El CISEN y la Marina enviaron reportes diarios a Los Pinos sobre el caso de Ayotzinapa, pero la forma como se procesaban y sintetizaban, hacían que el presidente tuviera menos información, en cantidad y calidad, que si leyera un periódico. Peña Nieto no tenía información relevante sobre lo que estaba pasando, pero tampoco le importó mucho, porque no exigió que se la dieran. El gobierno estaba ausente y crecían las críticas en la opinión pública sobre su omisión. La PGR, que por oficio tenía que involucrarse, buscó dar golpes efectistas y trató infructuosamente de procesar al gabinete de seguridad de Aguirre, y vincularlo al crimen organizado que para esos momentos, ya se tenía evidencias de su participación central en la desaparición. No había bases para ello, por lo que no avanzaron en esa línea.
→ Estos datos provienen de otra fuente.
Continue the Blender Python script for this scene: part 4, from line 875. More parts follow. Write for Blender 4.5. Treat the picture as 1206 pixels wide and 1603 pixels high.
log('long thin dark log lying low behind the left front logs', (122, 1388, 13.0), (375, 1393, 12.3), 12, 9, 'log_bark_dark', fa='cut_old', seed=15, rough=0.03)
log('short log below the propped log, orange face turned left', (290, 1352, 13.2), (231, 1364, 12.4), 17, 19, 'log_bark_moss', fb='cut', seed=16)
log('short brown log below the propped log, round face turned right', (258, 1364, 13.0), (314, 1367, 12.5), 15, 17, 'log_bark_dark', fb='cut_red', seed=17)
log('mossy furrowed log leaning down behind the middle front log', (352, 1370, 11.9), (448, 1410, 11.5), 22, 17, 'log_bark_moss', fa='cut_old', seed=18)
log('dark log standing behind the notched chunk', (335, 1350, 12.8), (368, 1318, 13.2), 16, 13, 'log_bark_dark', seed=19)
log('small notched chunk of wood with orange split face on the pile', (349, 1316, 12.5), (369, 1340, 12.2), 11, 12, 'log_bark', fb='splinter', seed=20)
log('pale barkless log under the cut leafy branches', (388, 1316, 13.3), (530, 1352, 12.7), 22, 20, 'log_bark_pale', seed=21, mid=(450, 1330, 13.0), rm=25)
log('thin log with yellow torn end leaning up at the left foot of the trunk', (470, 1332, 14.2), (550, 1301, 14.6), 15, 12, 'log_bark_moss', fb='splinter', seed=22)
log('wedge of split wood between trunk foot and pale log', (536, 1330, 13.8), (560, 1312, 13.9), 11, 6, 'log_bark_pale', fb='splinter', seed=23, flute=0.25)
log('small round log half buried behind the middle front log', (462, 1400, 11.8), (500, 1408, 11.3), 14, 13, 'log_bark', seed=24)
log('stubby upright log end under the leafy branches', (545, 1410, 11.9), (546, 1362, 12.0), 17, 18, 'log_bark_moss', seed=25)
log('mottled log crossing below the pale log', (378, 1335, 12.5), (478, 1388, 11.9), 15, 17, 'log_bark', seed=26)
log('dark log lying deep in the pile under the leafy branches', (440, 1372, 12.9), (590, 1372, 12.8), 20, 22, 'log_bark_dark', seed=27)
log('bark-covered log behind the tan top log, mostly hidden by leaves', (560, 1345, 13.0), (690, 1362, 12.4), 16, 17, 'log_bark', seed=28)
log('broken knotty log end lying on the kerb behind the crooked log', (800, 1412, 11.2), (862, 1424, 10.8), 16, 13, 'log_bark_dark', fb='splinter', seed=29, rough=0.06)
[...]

Voltearon a ver al gobernador Aguirre, pero había dos líneas contrapuestas en el equipo de Peña Nieto. Por un lado, en la PGR varios funcionarios intentaron obtener declaraciones ministeriales que lo involucraran y abrirle un proceso, y por el otro, en Los Pinos sostenían que el gobernador debía ser apoyado en su cargo porque él tampoco era responsable, y su salida del gobierno no resolvería sino complicaría las cosas. Aguirre finalmente tuvo que pedir licencia ante la descomposición en Guerrero, pero cuando dejó la gubernatura, un mes después, su salida no tuvo ningún impacto; se había agotado el tiempo para contener, como hizo el presidente Ernesto Zedillo con el gobernador de Guerrero, Rubén Figueroa, en 1995 en la matanza de Aguas Blancas.
Tarde se dieron cuenta del error cometido. Nunca admitirían sus acciones fueron provocadas por incompetencia y soberbia. Nuño es hoy coordinador de la campaña presidencial de José Antonio Meade. Murillo es un operador político del PRI. Miranda es candidato plurinominal al Congreso. Su jefe, Miguel Ángel Osorio Chong, llegará por la vía plurinominal al Senado. El entonces jefe del CISEN, Eugenio Imaz, es hoy consejero en la Embajada de México en España. Nadie de los directamente involucrados pagó nada por lo que hizo y dejó de hacer. Quien tiene que rendir cuentas ante la historia y eventualmente ante la justicia es Peña Nieto, a quien un crimen municipal, se le volvió de Estado.